Memoization
Mark a Step memoizable: true to cache successful results and skip re-execution on identical inputs. Covers the cache key (step definition plus inputs), in-memory LRU semantics, and when memoization is and isn't safe.
What It Is
Memoization caches Step results so that identical inputs return immediately without calling the Step again. It’s opt-in per Step via memoizable: true.
{
"id": "lookup-exchange-rate",
"name": "Lookup Exchange Rate",
"memoizable": true,
"type": "sync",
"http": { "endpoint": "https://api.example.com/rates", "timeout": 5000 },
"attributes": {
"from_currency": { "role": "required", "type": "string" },
"to_currency": { "role": "required", "type": "string" },
"rate": { "role": "output", "type": "number" }
}
}
How It Works
The cache key is derived from the Step’s definition (type, config, attributes) and the input values. If the same Step runs with the same inputs, the cached result is returned and the Step handler is never called.

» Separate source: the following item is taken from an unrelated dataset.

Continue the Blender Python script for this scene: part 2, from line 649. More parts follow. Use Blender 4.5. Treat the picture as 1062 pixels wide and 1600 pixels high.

Updating a Step definition automatically invalidates the cache, since the definition is part of the key.
Cache Properties
- In-memory per engine instance, not shared across instances, not persisted on restart
- LRU eviction, configurable size (default 65536 entries) via
MEMO_CACHE_SIZE - No TTL, entries live until evicted
- Failure not cached, only successful executions are cached, so failures always retry
When to Use It
Use memoization for steps that are:
- Deterministic: same inputs always produce the same output
- Read-only: no side effects, no state changes
- Expensive: slow API calls, heavy computation, repeated patterns
Do not use it for payments, writes, timestamps, random values, or anything where calling the Step twice with the same inputs would produce different or dangerous results.